PROBLEM STATEMENT ::
Transcribe the records exactly. Pictures do not belong in the transcription.

DATASET CONTENT ::
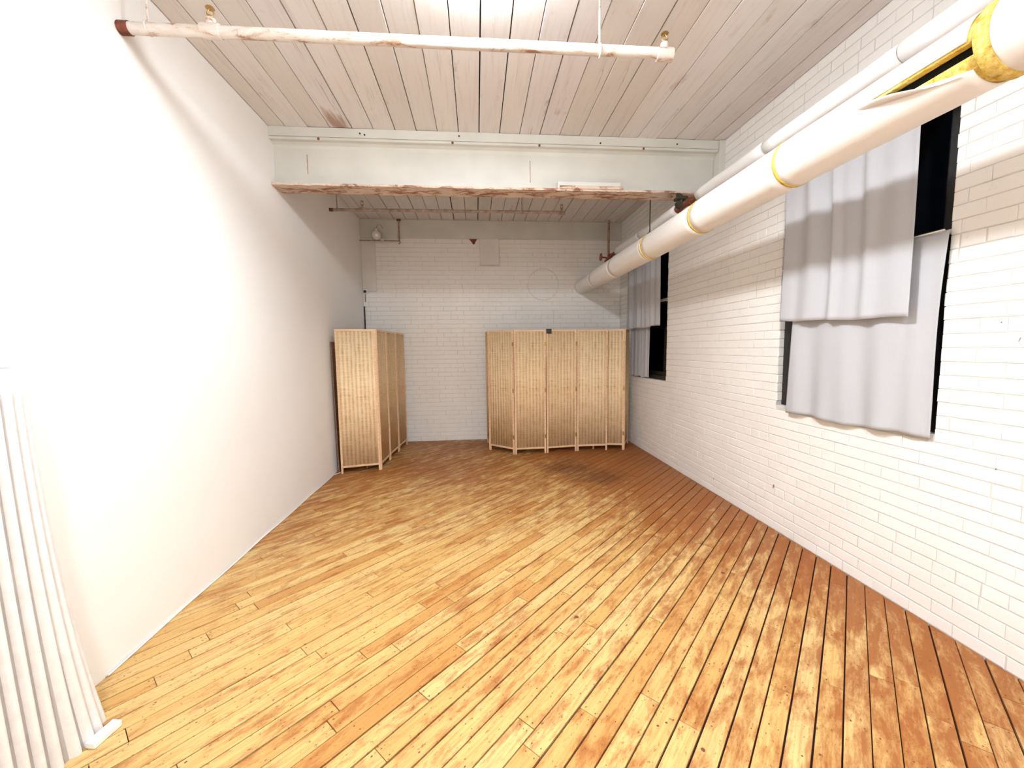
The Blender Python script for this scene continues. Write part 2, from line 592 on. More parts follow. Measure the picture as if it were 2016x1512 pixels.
rs = random.Random(21)
visible, hidden = [], []
nails = MB()
kmin = int((XL - YB) / R2 / PW) - 2
kmax = int((XR - YF) / R2 / PW) + 2
seam_gap = {k: rs.choice([0.0038, 0.005, 0.006, 0.0072, 0.0085]) for k in range(kmin, kmax + 2)}
for k in range(kmin, kmax + 1):
    s0, s1 = S0 + k * PW, S0 + (k + 1) * PW
    g0, g1 = seam_gap[k] / 2, seam_gap[k + 1] / 2
    t = (XL + YF) / R2 - rs.uniform(0.1, 1.6)
    tend = (XR + YB) / R2 + 0.1
    while t < tend:
        L = rs.choice([0.55, 0.8, 1.0, 1.25, 1.5, 1.9]) * rs.uniform(0.9, 1.15)
        t0, t1 = t, t + L
        t = t1
        eg = rs.uniform(0.001, 0.0022)
        corners = [(t0 + eg, s0 + g0), (t1 - eg, s0 + g0), (t1 - eg, s1 - g1), (t0 + eg, s1 - g1)]
        # to world and clip to the room
        wp = [((a + c) / R2, (a - c) / R2) for a, c in corners]
        wp.reverse()
        for ax, val, less in ((0, XL - 0.0, False), (0, XR + 0.0, True), (1, YF, False), (1, YB, True)):
            if wp: wp = clip_poly(wp, ax, val, less)
        if len(wp) < 3: continue
        area = abs(sum(wp[i][0] * wp[(i + 1) % len(wp)][1] - wp[(i + 1) % len(wp)][0] * wp[i][1] for i in range(len(wp)))) / 2
        if area < 0.0006: continue
        c0 = (sum(p[0] for p in wp) / len(wp), sum(p[1] for p in wp) / len(wp))
        loc = [((p[0] - c0[0] + p[1] - c0[1]) / R2, (-(p[0] - c0[0]) + p[1] - c0[1]) / R2) for p in wp]
        zt = rs.uniform(-0.0006, 0.0006)
        vis = any((q := project((p[0], p[1], 0))) and -60 < q[0] < 2076 and q[1] < 1600 for p in wp)
        (visible if vis else hidden).append((c0, loc, zt, area))
        if vis:
            pos = [t0 + 0.022, t1 - 0.022]
            u = t0 + 0.4
            while u < t1 - 0.2:
                pos.append(u + rs.uniform(-0.03, 0.03)); u += 0.41
            for u in pos:
                for sgn in (0.27, 0.73):
                    if rs.random() < 0.25: continue
                    ss = s0 + PW * (sgn + rs.uniform(-0.08, 0.08))
                    uu = u + rs.uniform(-0.008, 0.008)
                    x, y = (uu + ss) / R2, (uu - ss) / R2
                    if not (XL + 0.01 < x < XR - 0.01 and 1.0 < y < YB - 0.01): continue
                    r = rs.uniform(0.0020, 0.0038)
                    el = rs.uniform(1.0, 1.7)
                    pts = [(x + r * (math.cos(a) * el - math.sin(a)) / R2, y + r * (math.cos(a) * el + math.sin(a)) / R2, zt + 0.0005) for a in [PI / 3 * q for q in range(6)]]
                    nails.add(pts, [tuple(range(6))])
# the biggest (as seen) planks become parts; what is past 300 is joined
visible.sort(key=lambda p: -(p[3] / (0.4 + p[0][0] ** 2 + p[0][1] ** 2) ** 1.5))
for i, (c0, loc, zt, area) in enumerate(visible[:300]):
    b = MB().add(*prism(loc, -0.0139, zt, 0.0008))
    b.build('floor_plank', M['floor'], floor, (c0[0], c0[1], 0), PI / 4)
b = MB()
for (c0, loc, zt, area) in hidden + visible[300:]:
    v_, f_ = prism(loc, -0.0139, zt, 0.0008)
    v_ = [(p[0] + (c0[0] + c0[1]) / R2, p[1] + (-c0[0] + c0[1]) / R2, p[2]) for p in v_]
    b.add(v_, f_)
o = b.build('floor_planks', M['floor'], floor, None, PI / 4)
tag(o, kind='stuff')
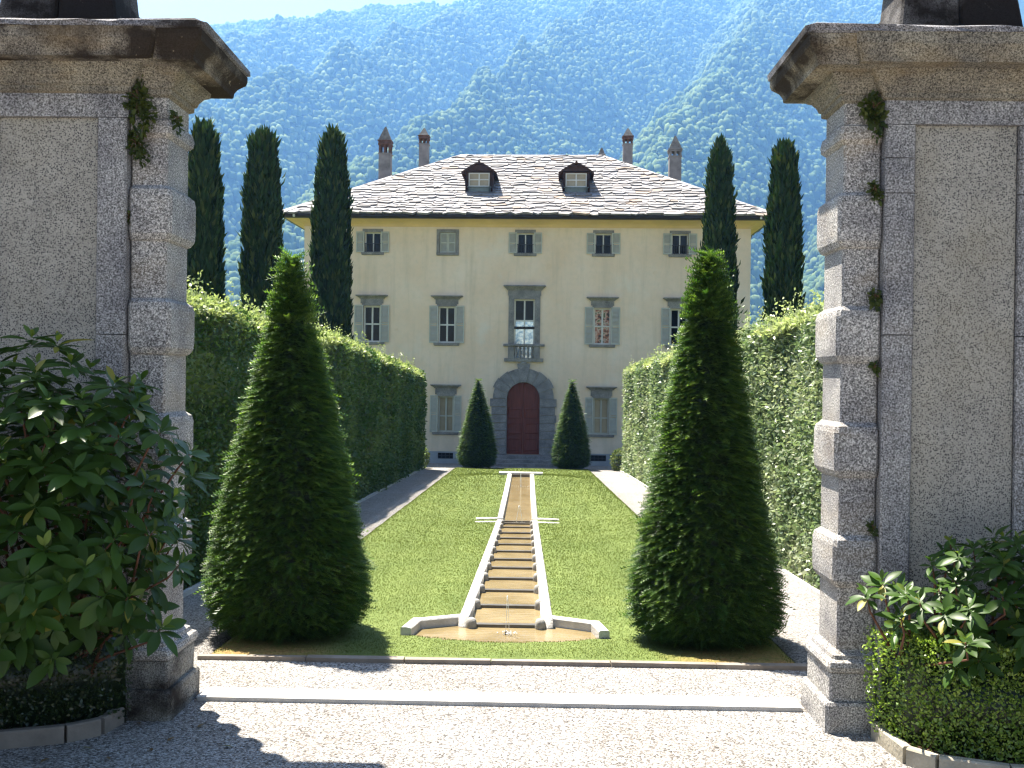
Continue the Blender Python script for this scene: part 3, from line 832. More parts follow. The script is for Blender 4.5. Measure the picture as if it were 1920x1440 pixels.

EXERCISE ANSWER ::
The Blender Python script for this scene continues. Write part 2, from line 592 on. More parts follow. Measure the picture as if it were 2016x1512 pixels.
rs = random.Random(21)
visible, hidden = [], []
nails = MB()
kmin = int((XL - YB) / R2 / PW) - 2
kmax = int((XR - YF) / R2 / PW) + 2
seam_gap = {k: rs.choice([0.0038, 0.005, 0.006, 0.0072, 0.0085]) for k in range(kmin, kmax + 2)}
for k in range(kmin, kmax + 1):
    s0, s1 = S0 + k * PW, S0 + (k + 1) * PW
    g0, g1 = seam_gap[k] / 2, seam_gap[k + 1] / 2
    t = (XL + YF) / R2 - rs.uniform(0.1, 1.6)
    tend = (XR + YB) / R2 + 0.1
    while t < tend:
        L = rs.choice([0.55, 0.8, 1.0, 1.25, 1.5, 1.9]) * rs.uniform(0.9, 1.15)
        t0, t1 = t, t + L
        t = t1
        eg = rs.uniform(0.001, 0.0022)
        corners = [(t0 + eg, s0 + g0), (t1 - eg, s0 + g0), (t1 - eg, s1 - g1), (t0 + eg, s1 - g1)]
        # to world and clip to the room
        wp = [((a + c) / R2, (a - c) / R2) for a, c in corners]
        wp.reverse()
        for ax, val, less in ((0, XL - 0.0, False), (0, XR + 0.0, True), (1, YF, False), (1, YB, True)):
            if wp: wp = clip_poly(wp, ax, val, less)
        if len(wp) < 3: continue
        area = abs(sum(wp[i][0] * wp[(i + 1) % len(wp)][1] - wp[(i + 1) % len(wp)][0] * wp[i][1] for i in range(len(wp)))) / 2
        if area < 0.0006: continue
        c0 = (sum(p[0] for p in wp) / len(wp), sum(p[1] for p in wp) / len(wp))
        loc = [((p[0] - c0[0] + p[1] - c0[1]) / R2, (-(p[0] - c0[0]) + p[1] - c0[1]) / R2) for p in wp]
        zt = rs.uniform(-0.0006, 0.0006)
        vis = any((q := project((p[0], p[1], 0))) and -60 < q[0] < 2076 and q[1] < 1600 for p in wp)
        (visible if vis else hidden).append((c0, loc, zt, area))
        if vis:
            pos = [t0 + 0.022, t1 - 0.022]
            u = t0 + 0.4
            while u < t1 - 0.2:
                pos.append(u + rs.uniform(-0.03, 0.03)); u += 0.41
            for u in pos:
                for sgn in (0.27, 0.73):
                    if rs.random() < 0.25: continue
                    ss = s0 + PW * (sgn + rs.uniform(-0.08, 0.08))
                    uu = u + rs.uniform(-0.008, 0.008)
                    x, y = (uu + ss) / R2, (uu - ss) / R2
                    if not (XL + 0.01 < x < XR - 0.01 and 1.0 < y < YB - 0.01): continue
                    r = rs.uniform(0.0020, 0.0038)
                    el = rs.uniform(1.0, 1.7)
                    pts = [(x + r * (math.cos(a) * el - math.sin(a)) / R2, y + r * (math.cos(a) * el + math.sin(a)) / R2, zt + 0.0005) for a in [PI / 3 * q for q in range(6)]]
                    nails.add(pts, [tuple(range(6))])
# the biggest (as seen) planks become parts; what is past 300 is joined
visible.sort(key=lambda p: -(p[3] / (0.4 + p[0][0] ** 2 + p[0][1] ** 2) ** 1.5))
for i, (c0, loc, zt, area) in enumerate(visible[:300]):
    b = MB().add(*prism(loc, -0.0139, zt, 0.0008))
    b.build('floor_plank', M['floor'], floor, (c0[0], c0[1], 0), PI / 4)
b = MB()
for (c0, loc, zt, area) in hidden + visible[300:]:
    v_, f_ = prism(loc, -0.0139, zt, 0.0008)
    v_ = [(p[0] + (c0[0] + c0[1]) / R2, p[1] + (-c0[0] + c0[1]) / R2, p[2]) for p in v_]
    b.add(v_, f_)
o = b.build('floor_planks', M['floor'], floor, None, PI / 4)
tag(o, kind='stuff')
Continue the Blender Python script for this scene: part 3, from line 832. More parts follow. The script is for Blender 4.5. Measure the picture as if it were 1920x1440 pixels.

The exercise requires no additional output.